» **The problem**:
Pick out every line with the word "that" and copy it.

» **Data lines**:
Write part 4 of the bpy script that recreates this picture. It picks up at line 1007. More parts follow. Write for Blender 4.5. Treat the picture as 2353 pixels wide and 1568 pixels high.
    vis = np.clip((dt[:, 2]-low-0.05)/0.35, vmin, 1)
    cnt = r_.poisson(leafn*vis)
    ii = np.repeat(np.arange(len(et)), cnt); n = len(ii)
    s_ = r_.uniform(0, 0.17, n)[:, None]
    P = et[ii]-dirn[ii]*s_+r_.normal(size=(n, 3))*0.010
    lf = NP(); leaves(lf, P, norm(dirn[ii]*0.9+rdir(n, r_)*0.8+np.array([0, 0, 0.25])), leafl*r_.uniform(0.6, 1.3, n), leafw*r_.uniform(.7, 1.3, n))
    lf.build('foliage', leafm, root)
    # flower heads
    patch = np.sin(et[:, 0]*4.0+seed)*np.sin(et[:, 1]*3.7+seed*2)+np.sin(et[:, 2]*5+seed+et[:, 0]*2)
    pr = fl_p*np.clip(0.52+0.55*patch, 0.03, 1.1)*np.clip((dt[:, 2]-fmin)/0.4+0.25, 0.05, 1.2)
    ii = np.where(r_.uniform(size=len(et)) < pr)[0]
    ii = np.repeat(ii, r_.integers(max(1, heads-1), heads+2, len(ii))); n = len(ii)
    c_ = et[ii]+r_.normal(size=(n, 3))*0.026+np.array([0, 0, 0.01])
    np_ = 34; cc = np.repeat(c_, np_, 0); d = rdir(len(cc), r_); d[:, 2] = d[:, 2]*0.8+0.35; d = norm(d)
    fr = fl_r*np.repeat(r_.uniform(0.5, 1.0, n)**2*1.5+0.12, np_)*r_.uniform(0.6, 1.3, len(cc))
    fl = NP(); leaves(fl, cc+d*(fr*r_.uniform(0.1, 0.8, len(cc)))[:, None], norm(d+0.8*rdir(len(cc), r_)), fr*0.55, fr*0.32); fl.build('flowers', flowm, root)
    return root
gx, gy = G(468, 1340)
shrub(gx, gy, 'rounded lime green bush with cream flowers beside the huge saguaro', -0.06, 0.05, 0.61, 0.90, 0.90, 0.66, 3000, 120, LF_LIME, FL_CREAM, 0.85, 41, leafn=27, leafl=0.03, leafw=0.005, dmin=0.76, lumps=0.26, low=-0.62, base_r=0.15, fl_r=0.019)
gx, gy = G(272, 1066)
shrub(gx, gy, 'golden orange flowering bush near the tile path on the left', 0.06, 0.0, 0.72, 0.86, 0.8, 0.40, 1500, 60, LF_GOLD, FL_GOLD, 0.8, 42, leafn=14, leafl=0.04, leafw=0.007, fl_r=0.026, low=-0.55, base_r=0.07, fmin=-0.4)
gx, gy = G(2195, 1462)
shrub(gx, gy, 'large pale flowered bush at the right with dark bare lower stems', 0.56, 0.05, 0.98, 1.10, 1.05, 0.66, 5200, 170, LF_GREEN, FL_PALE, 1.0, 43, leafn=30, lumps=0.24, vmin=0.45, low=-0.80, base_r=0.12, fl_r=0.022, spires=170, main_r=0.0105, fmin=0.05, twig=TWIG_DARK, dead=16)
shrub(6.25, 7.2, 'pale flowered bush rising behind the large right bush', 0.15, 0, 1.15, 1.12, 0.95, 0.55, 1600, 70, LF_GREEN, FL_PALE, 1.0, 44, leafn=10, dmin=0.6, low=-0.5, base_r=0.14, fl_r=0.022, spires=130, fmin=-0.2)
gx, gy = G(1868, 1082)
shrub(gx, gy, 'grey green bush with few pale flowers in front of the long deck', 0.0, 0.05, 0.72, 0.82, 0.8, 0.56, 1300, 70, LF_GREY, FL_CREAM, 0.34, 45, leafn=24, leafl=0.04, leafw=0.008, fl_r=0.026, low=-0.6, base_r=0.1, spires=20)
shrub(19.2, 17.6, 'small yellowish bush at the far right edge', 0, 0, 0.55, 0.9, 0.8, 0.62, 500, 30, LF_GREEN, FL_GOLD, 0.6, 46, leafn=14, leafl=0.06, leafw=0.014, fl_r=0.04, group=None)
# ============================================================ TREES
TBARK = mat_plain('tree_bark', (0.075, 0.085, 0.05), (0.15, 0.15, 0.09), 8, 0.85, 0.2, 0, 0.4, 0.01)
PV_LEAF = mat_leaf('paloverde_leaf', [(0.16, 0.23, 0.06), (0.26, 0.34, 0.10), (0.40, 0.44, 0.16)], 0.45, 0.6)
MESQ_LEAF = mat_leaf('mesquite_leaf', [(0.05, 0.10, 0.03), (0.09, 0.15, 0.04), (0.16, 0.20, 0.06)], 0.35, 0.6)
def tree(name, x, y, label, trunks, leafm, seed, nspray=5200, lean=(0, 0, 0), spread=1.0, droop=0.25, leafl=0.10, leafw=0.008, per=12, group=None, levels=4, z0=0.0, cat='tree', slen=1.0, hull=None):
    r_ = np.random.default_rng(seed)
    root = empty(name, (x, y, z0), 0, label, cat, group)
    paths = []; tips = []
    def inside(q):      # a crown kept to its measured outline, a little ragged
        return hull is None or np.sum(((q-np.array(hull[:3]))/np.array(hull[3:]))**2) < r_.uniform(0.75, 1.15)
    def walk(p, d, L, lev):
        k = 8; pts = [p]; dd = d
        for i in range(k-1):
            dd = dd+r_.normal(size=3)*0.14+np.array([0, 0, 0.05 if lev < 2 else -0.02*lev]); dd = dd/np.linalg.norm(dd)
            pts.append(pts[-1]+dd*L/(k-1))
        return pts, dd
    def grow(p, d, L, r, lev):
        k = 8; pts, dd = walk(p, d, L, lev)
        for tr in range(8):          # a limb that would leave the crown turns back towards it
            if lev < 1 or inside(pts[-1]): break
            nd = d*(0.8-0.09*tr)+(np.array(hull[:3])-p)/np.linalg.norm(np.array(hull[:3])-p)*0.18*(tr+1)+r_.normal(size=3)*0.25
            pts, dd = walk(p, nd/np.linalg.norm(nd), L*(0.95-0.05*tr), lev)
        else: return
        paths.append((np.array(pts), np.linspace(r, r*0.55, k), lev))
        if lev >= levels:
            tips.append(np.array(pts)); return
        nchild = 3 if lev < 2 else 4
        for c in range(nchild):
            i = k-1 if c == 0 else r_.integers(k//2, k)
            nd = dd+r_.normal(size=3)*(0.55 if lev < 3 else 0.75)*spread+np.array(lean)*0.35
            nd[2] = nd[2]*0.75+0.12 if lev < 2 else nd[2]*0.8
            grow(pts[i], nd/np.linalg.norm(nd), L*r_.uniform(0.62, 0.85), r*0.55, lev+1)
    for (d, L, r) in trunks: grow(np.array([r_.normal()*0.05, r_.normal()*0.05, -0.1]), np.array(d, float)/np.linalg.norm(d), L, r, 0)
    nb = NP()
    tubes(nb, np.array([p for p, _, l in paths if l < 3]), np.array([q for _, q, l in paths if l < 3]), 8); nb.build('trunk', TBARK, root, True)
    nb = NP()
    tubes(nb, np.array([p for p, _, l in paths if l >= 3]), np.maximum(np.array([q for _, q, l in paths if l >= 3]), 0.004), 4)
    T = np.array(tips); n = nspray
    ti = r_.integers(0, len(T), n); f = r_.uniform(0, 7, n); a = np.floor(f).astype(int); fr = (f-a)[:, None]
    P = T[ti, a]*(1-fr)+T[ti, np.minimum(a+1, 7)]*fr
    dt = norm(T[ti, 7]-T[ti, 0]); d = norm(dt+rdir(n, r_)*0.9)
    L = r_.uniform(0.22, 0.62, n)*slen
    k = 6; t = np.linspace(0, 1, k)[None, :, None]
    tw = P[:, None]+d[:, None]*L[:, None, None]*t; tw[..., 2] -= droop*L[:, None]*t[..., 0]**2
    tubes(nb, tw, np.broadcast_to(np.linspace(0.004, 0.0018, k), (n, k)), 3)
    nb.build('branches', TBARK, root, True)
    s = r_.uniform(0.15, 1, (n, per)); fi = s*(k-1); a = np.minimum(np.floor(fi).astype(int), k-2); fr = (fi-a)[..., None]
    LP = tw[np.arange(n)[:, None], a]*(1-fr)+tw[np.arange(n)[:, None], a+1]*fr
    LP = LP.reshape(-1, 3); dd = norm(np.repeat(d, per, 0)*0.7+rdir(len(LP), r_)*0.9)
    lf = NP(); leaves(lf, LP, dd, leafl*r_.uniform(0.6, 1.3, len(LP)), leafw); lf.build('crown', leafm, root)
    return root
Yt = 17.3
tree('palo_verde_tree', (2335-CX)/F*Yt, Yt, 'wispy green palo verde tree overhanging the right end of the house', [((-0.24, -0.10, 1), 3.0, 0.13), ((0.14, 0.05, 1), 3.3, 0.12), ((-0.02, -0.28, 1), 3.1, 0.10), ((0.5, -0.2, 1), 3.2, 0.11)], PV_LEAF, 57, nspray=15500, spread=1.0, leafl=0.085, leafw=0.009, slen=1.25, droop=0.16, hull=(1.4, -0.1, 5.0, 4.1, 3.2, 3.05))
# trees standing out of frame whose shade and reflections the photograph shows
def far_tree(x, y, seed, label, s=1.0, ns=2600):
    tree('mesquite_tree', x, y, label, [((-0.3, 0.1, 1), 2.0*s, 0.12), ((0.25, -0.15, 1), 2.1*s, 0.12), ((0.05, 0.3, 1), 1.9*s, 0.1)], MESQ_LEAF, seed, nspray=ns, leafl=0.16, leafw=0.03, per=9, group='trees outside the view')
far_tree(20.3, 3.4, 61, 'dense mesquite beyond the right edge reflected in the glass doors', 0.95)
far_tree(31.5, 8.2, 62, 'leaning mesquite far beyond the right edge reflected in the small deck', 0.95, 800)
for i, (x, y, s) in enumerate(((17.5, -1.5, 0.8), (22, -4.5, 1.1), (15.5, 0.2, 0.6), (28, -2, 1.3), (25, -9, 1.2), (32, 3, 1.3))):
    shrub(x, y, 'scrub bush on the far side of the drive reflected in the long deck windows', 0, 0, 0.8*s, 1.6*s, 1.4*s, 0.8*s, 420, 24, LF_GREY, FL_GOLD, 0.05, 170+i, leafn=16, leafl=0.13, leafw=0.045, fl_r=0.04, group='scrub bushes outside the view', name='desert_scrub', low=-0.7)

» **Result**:
Write part 4 of the bpy script that recreates this picture. It picks up at line 1007. More parts follow. Write for Blender 4.5. Treat the picture as 2353 pixels wide and 1568 pixels high.
        for tr in range(8):          # a limb that would leave the crown turns back towards it